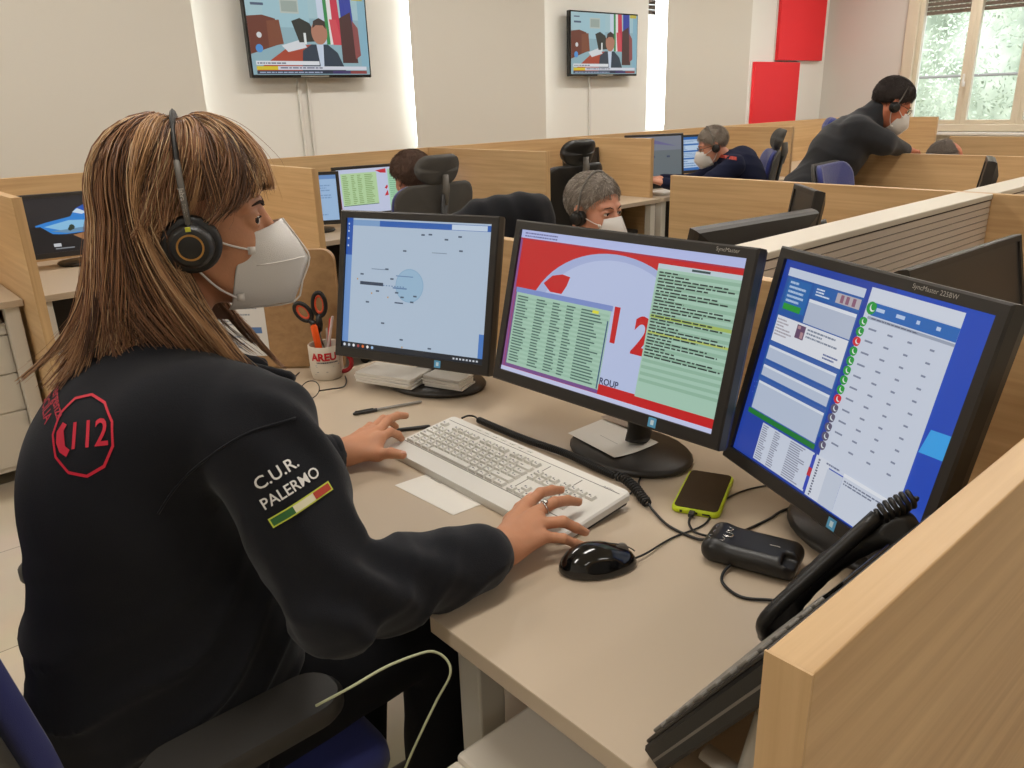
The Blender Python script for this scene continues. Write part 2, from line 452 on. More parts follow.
# roller blinds that cover the windows
def blind(x0, x1, label, gap=.075):
    t = thing('roller_blind', label, 'blind', ((x0+x1)/2, Y1-gap, 2.62))
    loc(MB().box(((x0+x1)/2, Y1-gap, 1.66), (x1-x0, .003, 1.86), M['blind']), 'fabric', t)
    loc(MB().box(((x0+x1)/2, Y1-gap, .715), (x1-x0, .014, .03), M['white'], bev=.004), 'bottom_bar', t)
    c = MB(); c.tube([(x0-.01, Y1-gap, 2.63), (x1+.01, Y1-gap, 2.63)], .028, M['white'], n=14); loc(c, 'roller', t, angle=40)
blind(-.1, 1.95, 'wide beige roller blind at the left edge, above the woman with the headset')
blind(3.455, 4.75, 'beige roller blind hanging between the two wall televisions')
blind(6.30, 7.66, 'beige roller blind between the smaller television and the red panels')

# daylight standing in the window openings
for a, b_ in (wins[0], wins[1], (6.42, 7.5)):
    area('window_daylight', ((a+b_)/2, Y1+.2, 1.75), (b_-a-.1, 1.3), 55, (.9, .96, 1.), rot('X', -90))
0 and area('window_daylight', (X1+.3, 3.2, 1.7), (1.4, 1.4), 75, (.9, .96, 1.), rot('Y', 90))
# outside: a hedge slope and a pale house front seen through the end window
leafm, nt, b = new_mat('foliage')
n = nt.nodes.new('ShaderNodeTexNoise'); n.inputs['Scale'].default_value = 1.3; n.inputs['Detail'].default_value = 5
r = nt.nodes.new('ShaderNodeValToRGB'); r.color_ramp.elements[0].color = (*lin('87907a'), 1); r.color_ramp.elements[1].color = (*lin('c3c9b6'), 1)
r.color_ramp.elements[0].position = .35; r.color_ramp.elements[1].position = .62
geo = nt.nodes.new('ShaderNodeNewGeometry'); nt.links.new(geo.outputs['Position'], n.inputs['Vector'])
nt.links.new(n.outputs['Fac'], r.inputs[0]); nt.links.new(r.outputs[0], b.inputs['Base Color']); b.inputs['Roughness'].default_value = .6
M['leaf'] = leafm
mb = MB(); rr = random.Random(3)
for i in range(16000):
    y = rr.uniform(1, 9); z = rr.uniform(-.6, 4.6); x = 15.2+.5*math.sin(y*2.1)+.35*math.sin(z*3+y)+rr.uniform(-.35, .35)
    s_ = rr.uniform(.025, .055); a = Vector((rr.uniform(-1, 1), rr.uniform(-1, 1), rr.uniform(-1, 1))).normalized(); b2 = a.orthogonal().normalized(); c2 = Vector((x, y, z))
    mb.add([c2-a*s_, c2+b2*s_*.5, c2+a*s_, c2-b2*s_*.5], [(0, 1, 2, 3)], M['leaf'])
mb.box((16.3, 5, 2.6), (.6, 13, 6.8), M['leaf'])
tag(mb.build('hedge', recalc=False), 'tall leafy hedge outside the window, bright in daylight', 'hedge', kind='stuff')
one('handrail', lambda m: (m.tube([(12.5, -1, 1.52), (12.5, 9, 1.52)], .02, M['grey']), [m.tube([(12.5, y, -.3), (12.5, y, 1.52)], .015, M['grey']) for y in (-.9, 2.2, 8.2)]), 'thin grey rail crossing the view outside the window', 'handrail')
one('outside_ground', lambda m: m.box((14, 3, -.35), (8, 16, .1), M['wall']), kind=S)
one('outside_wall', lambda m: m.box((6, 9.2, 1.5), (14, .3, 6), M['wall']), kind=S)
sun = bpy.data.lights.new('sun', 'SUN'); sun.energy = 2.2; sun.angle = .02; sun.color = (1, .96, .88)
so = bpy.data.objects.new('sun', sun); C.objects.link(so); so.rotation_euler = (math.radians(38), 0, math.radians(-75)); so.location = (0, 0, 8)

# red acoustic panels on the side wall
def rpan(x0, x1, z0, z1, label):
    t = thing('acoustic_panel', label, 'wall panel', ((x0+x1)/2, Y1-.002, z0), group='red wall panels')
    loc(MB().box(((x0+x1)/2, Y1-.032, (z0+z1)/2), (x1-x0, .04, z1-z0), M['red'], bev=.004), 'felt_face', t)
    loc(MB().box(((x0+x1)/2, Y1-.0065, (z0+z1)/2), (x1-x0+.03, .0115, z1-z0+.03), M['white']), 'backing', t)
rpan(7.83, 8.72, 1.06, 1.685, 'lower square red panel on the white wall, nearest the blind')
rpan(8.25, 9.19, 1.705, 2.75, 'taller upper red panel on the white wall, next to the room corner')

# ceiling luminaires (above the picture)
for i, (x, y) in enumerate([(x, y) for x in (-1.6, .9, 3.4, 5.9, 8.2) for y in (-1.9, .9, 3.4)]):
    t = thing('ceiling_light', 'flat white rectangular luminaire in the ceiling', 'ceiling light', (x, y, H-.03), group='ceiling luminaires')
    MB().box((0, 0, .013), (1.24, .32, .02), M['white'], bev=.004).build('housing', t)
    e, nt_, b_ = new_mat('luminaire_%d' % i); b_.inputs['Emission Color'].default_value = (1, .965, .92, 1); b_.inputs['Emission Strength'].default_value = 3.
    MB().box((0, 0, .001), (1.18, .26, .004), e).build('diffuser', t)
    area('luminaire_light', (x, y, H-.045), (1.15, .25), (11., 20., 24.)[i % 3], (1., .955, .895), Matrix.Identity(4))
# ---------------------------------------------------------------- desk dividers
PT = 1.04                                                             # top of the dividers round the near desks
def divider(label, x0, x1, y0, y1, z1, z0=.0, group='wood laminate desk dividers', name='desk_divider'):
    t = thing(name, label, 'desk divider', ((x0+x1)/2, (y0+y1)/2, z0), group=group)
    along_x = (x1-x0) > (y1-y0); face = M['woodx'] if along_x else M['woody']
    loc(MB().box(((x0+x1)/2, (y0+y1)/2, (z0+z1)/2), (x1-x0-(.002 if along_x else 0), y1-y0-(0 if along_x else .002), z1-z0-.001), face, bev=.0015), 'panel', t)
    ends = [((x, (y0+y1)/2, (z0+z1)/2), (.002, y1-y0+.0004, z1-z0+.0004)) for x in (x0, x1)] if along_x else [(((x0+x1)/2, y, (z0+z1)/2), (x1-x0+.0004, .002, z1-z0+.0004)) for y in (y0, y1)]
    for c, d in ends: loc(MB().box(c, d, M['woodz']), 'edge_band', t)
    return t
divider('wide wooden divider in the right foreground, cut off by the frame', .386, 1.32, .176, .208, PT, group=None)
divider('wooden back divider behind the three monitors of the near desk', 1.32, 1.35, .176, 1.80, PT, group=None)
divider('wooden divider crossing the slatted screen, behind the man with the grey hair', 2.92, 2.95, -.25, 2.235, PT, group=None)
divider('wooden divider the standing man rests his arm on', 4.56, 4.59, -.25, 2.29, PT, group=None)
divider('low wooden divider under the far window, right of the bald man', 6.15, 6.18, -.25, 2.30, PT+.01, group=None)
PW = 1.117                                                            # top of the dividers along the side wall
divider('long wooden divider running along the side wall under the televisions', -.9, 8.9, 4.15, 4.18, PW, group=None)
divider('wooden divider at the left edge, beside the beach wallpaper monitor', .53, .56, 3.10, 4.15, PW, group=None)
divider('wooden divider right behind the face mask of the near woman', 1.72, 1.75, 3.27, 4.15, PW, group=None)
divider('wooden divider to the right of the row of monitors with green tables', 2.985, 3.015, 3.10, 4.15, PW, group=None)
divider('wooden divider behind the desk phone, left of the bending grey-haired worker', 4.235, 4.265, 3.41, 4.15, PW, group=None)
divider('wooden divider right behind the bending worker and his chair', 5.94, 5.97, 3.39, 4.15, PW, group=None)
divider('farthest wooden divider, behind the face of the standing man', 8.2, 8.23, 3.20, 4.15, PW, group=None)

# slatted screen along the middle of the bank of desks, one length per bay
def slat_screen(x0, x1, label):
    t = thing('slatted_screen', label, 'slatted screen', ((x0+x1)/2, .985, DESK-.1))
    loc(MB().box(((x0+x1)/2, .985, 1.02-.19), (x1-x0, .092, .378), M['groove']), 'core', t)
    mb = MB(); z = 1.017; k = 0
    while z > .70:
        for y in (.9375, 1.0325): mb.box(((x0+x1)/2, y, z-.009), (x1-x0, .006, .0176), M['slat'])
        z -= .0205; k += 1
    loc(mb, 'slats', t)
    loc(MB().box(((x0+x1)/2, .985, PT-.009), (x1-x0, .108, .018), M['capm'], bev=.003), 'cap_rail', t)
slat_screen(1.35, 2.92, 'beige slatted screen with a pale cap behind the middle and right monitors')
slat_screen(2.95, 4.56, 'slatted screen continuing behind the first crossing divider')
slat_screen(4.59, 6.15, 'farthest slatted screen at the right edge of the picture')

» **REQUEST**
Repeat exactly and only the lines from the start of the data above through the line that holds "blind(6.30, 7.66, 'beige", inclusive. Pictures do not belong in the copy.

» **SOLUTION FOR THIS PROBLEM**
The Blender Python script for this scene continues. Write part 2, from line 452 on. More parts follow.
# roller blinds that cover the windows
def blind(x0, x1, label, gap=.075):
    t = thing('roller_blind', label, 'blind', ((x0+x1)/2, Y1-gap, 2.62))
    loc(MB().box(((x0+x1)/2, Y1-gap, 1.66), (x1-x0, .003, 1.86), M['blind']), 'fabric', t)
    loc(MB().box(((x0+x1)/2, Y1-gap, .715), (x1-x0, .014, .03), M['white'], bev=.004), 'bottom_bar', t)
    c = MB(); c.tube([(x0-.01, Y1-gap, 2.63), (x1+.01, Y1-gap, 2.63)], .028, M['white'], n=14); loc(c, 'roller', t, angle=40)
blind(-.1, 1.95, 'wide beige roller blind at the left edge, above the woman with the headset')
blind(3.455, 4.75, 'beige roller blind hanging between the two wall televisions')
blind(6.30, 7.66, 'beige roller blind between the smaller television and the red panels')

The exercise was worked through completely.